Шкловский, этот страшно неуживчивый человек, писал, что время не может быть виновато. Во всяком случае, человек сам виноват, если у него нет мыслей. Профессия больше всего похожа на любовь. А в любви каждый имеет то, чего он заслуживает.
Шкловский напечатал в Литгазете статью (я не читала) с упоминанием о Тынянове, так его рассердившим, что он послал Шкловскому письмо с разрывом.
— На сегодняшний день это уже не исторично, — говорим мы с тем равнодушием к их праву на частные человеческие чувства, которое принято по отношению к историческим людям.
Гофман рассказал с восторгом: К. встретил в коридоре ГИЗа Тынянова и не поклонился. На семейном совете Юр. Ник. сказал: «То, что он мне не поклонился, — неслыханная наглость. Впрочем, если бы он мне поклонился, я бы, конечно, не ответил ему на поклон».
— Скажи, пожалуйста, откуда Коля знает, что происходило на семейном совете у Тынянова?
— Как откуда? Ведь Оксман-то был на семейном совете
— А!
Я понимаю, что можно рвать отношения с друзьями, но стоит ли рвать со знакомыми? Понимаю, что можно поссориться при встрече, но у нас ссорятся за глаза, втемную.
В. говорила когда-то:
— Не кланяться после разрыва — это психология невоспитанных людей.
На Хармса теперь пошла мода. Вокруг говорят: «Заболоцкий, конечно... Но Хармс!..» Боятся проморгать его, как Хлебникова. Но он-то уже похож на Хлебникова. А проморгают опять кого-нибудь ни на кого не похожего.

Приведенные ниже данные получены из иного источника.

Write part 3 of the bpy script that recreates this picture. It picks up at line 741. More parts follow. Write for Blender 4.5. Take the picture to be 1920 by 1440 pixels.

Олейников говорит, что стихи Хармса имеют отношение к жизни, как заклинания. Что не следует ожидать от них другого.
Ахматова говорит о сборнике Пастернака: «Он там уговаривает жену не огорчаться по поводу того, что он ее бросил. И все это как-то неуверенно. И вообще, это еще недостаточно бысстыдно для того, чтобы стать предметом поэзии».

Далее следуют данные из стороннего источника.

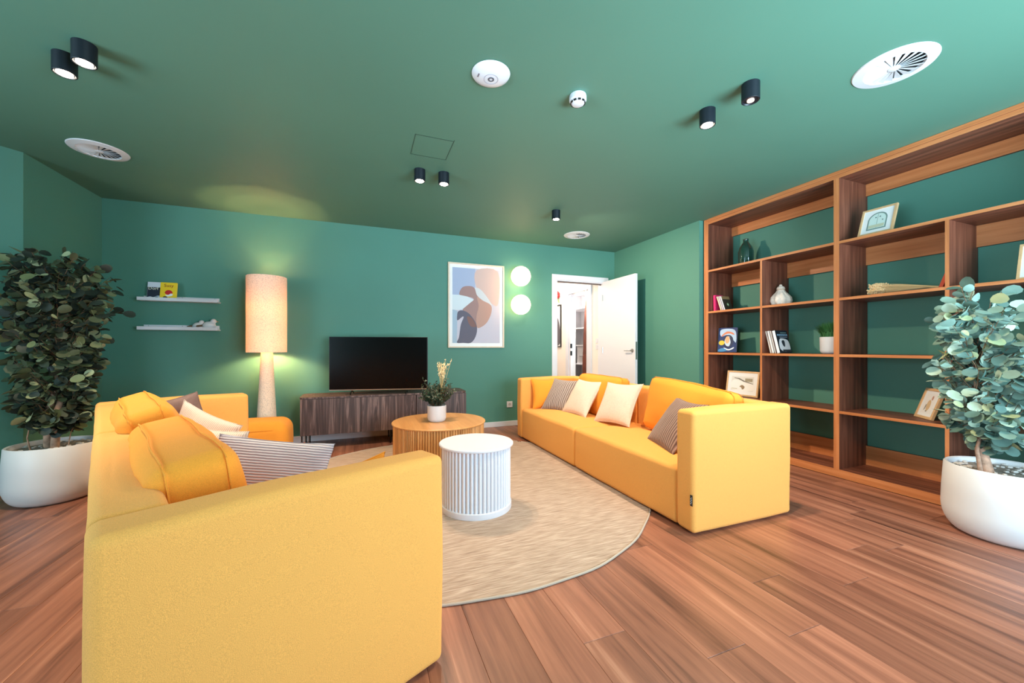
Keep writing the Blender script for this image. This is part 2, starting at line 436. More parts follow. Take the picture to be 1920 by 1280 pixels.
# ------------------------------------------------------------------ door and hallway
dr = root('door_1', '', '', (0, 0, 0)); del dr['label']; del dr['category']; struct(dr)
bm = bmesh.new()
abox(bm, (2.59, 5.045, 0), (2.667, 5.075, 2.165), .004, 1); abox(bm, (3.47, 5.045, 0), (3.56, 5.075, 2.165), .004, 1); abox(bm, (2.667, 5.045, 2.085), (3.47, 5.075, 2.165), .004, 1)
abox(bm, (2.667, 5.06, 0), (2.68, 5.18, 2.085)); abox(bm, (3.46, 5.06, 0), (3.472, 5.18, 2.085)); abox(bm, (2.68, 5.06, 2.072), (3.46, 5.18, 2.085))
fin('door_frame', bm, M['white'], dr)
bm = bmesh.new(); abox(bm, (2.68, 5.09, 2.055), (3.455, 5.11, 2.0715)); fin('door_seal', bm, mat('grey_door_seal', (110, 92, 84), .8), dr)
leaf = box('door_leaf', (3.452, 4.285, .008), (3.492, 5.06, 2.095), M['white'], dr, bev=.002, seg=1)
bm = bmesh.new(); tube_bm([(3.452, 4.34, 1.05), (3.405, 4.34, 1.05)], .009, 10, bm); tube_bm([(3.408, 4.332, 1.05), (3.408, 4.46, 1.05)], .008, 10, bm)
lathe_h = fin('door_handle', bm, M['metal'], leaf, smooth=True)
bm = bmesh.new(); tube_bm([(3.453, 4.34, 1.05), (3.444, 4.34, 1.05)], .026, 20, bm); fin('rosette', bm, M['metal'], leaf, smooth=True)
box('lock_plate', (3.46, 4.2835, .93), (3.484, 4.2862, 1.17), M['metal'], leaf)
bm = bmesh.new()
for z in (.25, 1.05, 1.85): tube_bm([(3.449, 5.04, z-.045), (3.449, 5.04, z+.045)], .008, 8, bm)
fin('hinge', bm, M['metal'], dr, smooth=True)

struct(box('floor_hallway', (2.3, 5.18, -.06), (4.8, 7.4, -.002), M['floor']))
struct(box('ceiling_hallway', (2.3, 5.18, 2.42), (4.8, 7.4, 2.5), M['white']))
bm = bmesh.new()
abox(bm, (3.5, 5.18, 0), (3.6, 5.49, 2.42)); abox(bm, (3.5, 6.17, 0), (3.6, 7.4, 2.42)); abox(bm, (3.5, 5.49, 2.06), (3.6, 6.17, 2.42))
struct(fin('wall_hallway_right', bm, M['cream']))
struct(box('wall_hallway_back', (2.3, 7.3, 0), (4.8, 7.4, 2.42), M['cream']))
struct(box('wall_hallway_left', (2.3, 5.18, 0), (2.4, 7.3, 2.42), M['cream']))
struct(box('wall_closet', (4.7, 5.18, 0), (4.8, 7.3, 2.42), M['cream']))
d2 = root('door_2', '', ''); del d2['label']; del d2['category']; struct(d2)
bm = bmesh.new()
abox(bm, (3.478, 5.41, 0), (3.51, 5.50, 2.13), .003, 1); abox(bm, (3.478, 6.16, 0), (3.51, 6.25, 2.13), .003, 1); abox(bm, (3.478, 5.5, 2.05), (3.51, 6.16, 2.13), .003, 1)
abox(bm, (3.5, 5.5, 0), (3.6, 5.58, 2.05)); abox(bm, (3.5, 6.10, 0), (3.6, 6.16, 2.05))
fin('door_frame', bm, M['white'], d2)
bm = bmesh.new()
for z in (.95, 1.08): abox(bm, (3.49, 6.098, z), (3.53, 6.1, z+.08))
fin('hinge', bm, M['black'], d2)
# shelving inside the closet
cs = root('closet_shelving', 'white built-in shelving seen through the open door, behind the inner white frame', 'shelving', (3.78, 6.05, 0))
box('back_panel', (.38, 0, 0), (.4, .8, 2.3), M['white'], cs); box('side_panel', (0, 0, 0), (.4, .02, 2.3), M['white'], cs); box('side_panel', (0, .78, 0), (.4, .8, 2.3), M['white'], cs)
for z in (.45, .79, 1.14, 1.46, 1.83, 2.15): box('shelf', (0, .02, z-.018), (.38, .78, z), M['white'], cs)
bx = root('storage_box', 'small white storage box with a grey handle on the shelf behind the open door', 'box', (3.80, 6.085, .79))
box('box_body', (0, 0, 0), (.3, .30, .30), M['white'], bx, bev=.006); box('lid', (-.006, -.005, .301), (.306, .305, .325), M['white'], bx, bev=.004); box('handle', (-.012, .09, .14), (0, .21, .155), mat('grey_handle', (150, 145, 150), .5), bx)
ct = root('hanging_coat', 'narrow dark brown coat hanging in the closet beside the white shelves', 'coat', (3.86, 5.99, .42))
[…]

Юмор — это пространство, оставленное между словом и словом, между словом и вещью и заполняемое произвольно. Но есть иные способы сдвинуть действительность с насиженного места. У Толстого не было юмора. У него юмору равносильно недоверие к словам и предметам.
Брик не приемлет историко-литературные работы Шкловского («Левшин и Чулков» и проч.). Брик говорит: «Когда-то Витя вступил в неизвестную страну теории литературы и стал давать вещам имена. Получалось очень сильно. Но по истории нельзя ходить как по новой земле. И вещи там не нуждаются в назывании, так как имеют библиографию».

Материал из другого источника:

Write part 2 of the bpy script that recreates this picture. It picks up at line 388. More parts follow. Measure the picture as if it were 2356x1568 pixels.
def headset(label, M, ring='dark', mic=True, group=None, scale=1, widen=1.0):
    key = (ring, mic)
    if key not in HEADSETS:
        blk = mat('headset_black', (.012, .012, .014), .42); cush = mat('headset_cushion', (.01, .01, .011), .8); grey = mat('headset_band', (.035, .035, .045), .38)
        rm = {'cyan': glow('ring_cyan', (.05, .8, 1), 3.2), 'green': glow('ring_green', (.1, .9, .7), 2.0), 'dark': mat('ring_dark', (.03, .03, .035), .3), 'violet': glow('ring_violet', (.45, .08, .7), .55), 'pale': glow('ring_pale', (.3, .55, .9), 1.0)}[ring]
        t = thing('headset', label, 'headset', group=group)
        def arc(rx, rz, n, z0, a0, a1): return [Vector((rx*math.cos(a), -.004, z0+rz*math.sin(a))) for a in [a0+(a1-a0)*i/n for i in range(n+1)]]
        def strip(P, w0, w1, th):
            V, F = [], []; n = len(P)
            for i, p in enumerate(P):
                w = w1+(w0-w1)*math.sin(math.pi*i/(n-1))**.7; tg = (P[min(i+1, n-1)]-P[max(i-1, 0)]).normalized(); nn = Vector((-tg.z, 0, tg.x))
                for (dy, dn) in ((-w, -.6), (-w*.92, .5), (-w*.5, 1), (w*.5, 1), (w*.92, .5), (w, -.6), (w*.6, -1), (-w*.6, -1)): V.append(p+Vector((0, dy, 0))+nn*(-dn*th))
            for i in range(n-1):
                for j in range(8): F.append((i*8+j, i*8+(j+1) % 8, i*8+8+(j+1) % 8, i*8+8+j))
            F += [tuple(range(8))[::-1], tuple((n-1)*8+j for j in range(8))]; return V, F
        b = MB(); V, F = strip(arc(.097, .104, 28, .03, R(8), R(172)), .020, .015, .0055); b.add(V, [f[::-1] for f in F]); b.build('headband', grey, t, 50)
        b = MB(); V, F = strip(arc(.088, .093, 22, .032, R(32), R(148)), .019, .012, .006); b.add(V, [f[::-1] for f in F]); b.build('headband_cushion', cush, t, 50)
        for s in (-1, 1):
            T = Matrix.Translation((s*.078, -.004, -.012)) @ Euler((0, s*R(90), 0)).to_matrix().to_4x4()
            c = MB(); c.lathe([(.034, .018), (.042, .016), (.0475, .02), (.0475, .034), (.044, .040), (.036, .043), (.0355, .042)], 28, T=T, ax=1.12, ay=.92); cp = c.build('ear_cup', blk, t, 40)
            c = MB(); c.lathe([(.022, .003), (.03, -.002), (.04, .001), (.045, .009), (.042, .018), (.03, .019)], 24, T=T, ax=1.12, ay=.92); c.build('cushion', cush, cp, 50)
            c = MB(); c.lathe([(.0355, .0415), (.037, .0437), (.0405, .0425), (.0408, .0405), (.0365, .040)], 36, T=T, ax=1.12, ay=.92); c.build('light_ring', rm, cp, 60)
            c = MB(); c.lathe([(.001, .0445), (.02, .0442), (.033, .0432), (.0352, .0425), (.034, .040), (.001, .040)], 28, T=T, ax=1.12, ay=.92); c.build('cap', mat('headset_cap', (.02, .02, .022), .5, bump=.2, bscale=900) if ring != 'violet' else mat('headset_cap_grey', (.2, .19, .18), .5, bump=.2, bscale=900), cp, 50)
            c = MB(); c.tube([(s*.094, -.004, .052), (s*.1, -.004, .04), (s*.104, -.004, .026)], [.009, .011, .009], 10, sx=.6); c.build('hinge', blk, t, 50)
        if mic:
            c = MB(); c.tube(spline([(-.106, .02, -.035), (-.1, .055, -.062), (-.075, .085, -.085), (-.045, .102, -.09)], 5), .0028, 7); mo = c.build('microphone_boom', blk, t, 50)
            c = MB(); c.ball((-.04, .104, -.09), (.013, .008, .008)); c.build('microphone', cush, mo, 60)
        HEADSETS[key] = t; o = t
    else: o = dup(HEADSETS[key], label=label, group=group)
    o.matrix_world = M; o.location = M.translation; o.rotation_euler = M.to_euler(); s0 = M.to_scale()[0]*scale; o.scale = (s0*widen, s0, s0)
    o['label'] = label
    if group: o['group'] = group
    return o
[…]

В профкоме писателей парнишка кричал: «У вас дают только тем, кто целый день здесь торчит, а кто сидят дома и раскидывают мозгами, как бы получше написать, — те ничего не получают».
Гриша говорит: вот замечательное определение творческого процесса.
1933
Мандельштам
Мандельштам читал у Анны Андреевны «Разговор о Данте». Мандельштам невысок, тощий, с узким лбом, небольшим изогнутым носом, с острой нижней частью лица в неряшливой почти седой бородке, с взглядом напряженным и как бы не видящим пустяков. Он говорит, поджимая беззубый рот, певуче, с неожиданной интонационной изысканностью русской речи. Он переполнен ритмами, как переполнен мыслями и прекрасными словами. Читая, он покачивается, шевелит руками; он с наслаждением дышит в такт словам — с физиологичностью корифея, за которым выступает пляшущий хор. Он ходит смешно, с слишком прямой спиной и как бы приподнимаясь на цыпочках.
Мандельштам слывет сумасшедшим и действительно кажется сумасшедшим среди людей, привыкших скрывать или подтасовывать свои импульсы. Для него, вероятно, не существует расстояния между импульсом и поступком, — расстояния, которое составляет сущность европейского уклада. А. А. говорит: «Осип — это ящик с сюрпризами». Должно быть, он очень разный. И в состоянии скандала, должно быть, он натуральнее. Но благолепный Мандельштам, каким он особенно старается быть у А. А., — нелеп. Ему не совладать с простейшими аксессуарами нашей цивилизации. Его воротничок и галстук — сами по себе. Что касается штанов, слишком коротких, из тонкой коричневой ткани в полоску, то таких штанов не бывает. Эту штуку жене выдали на платье.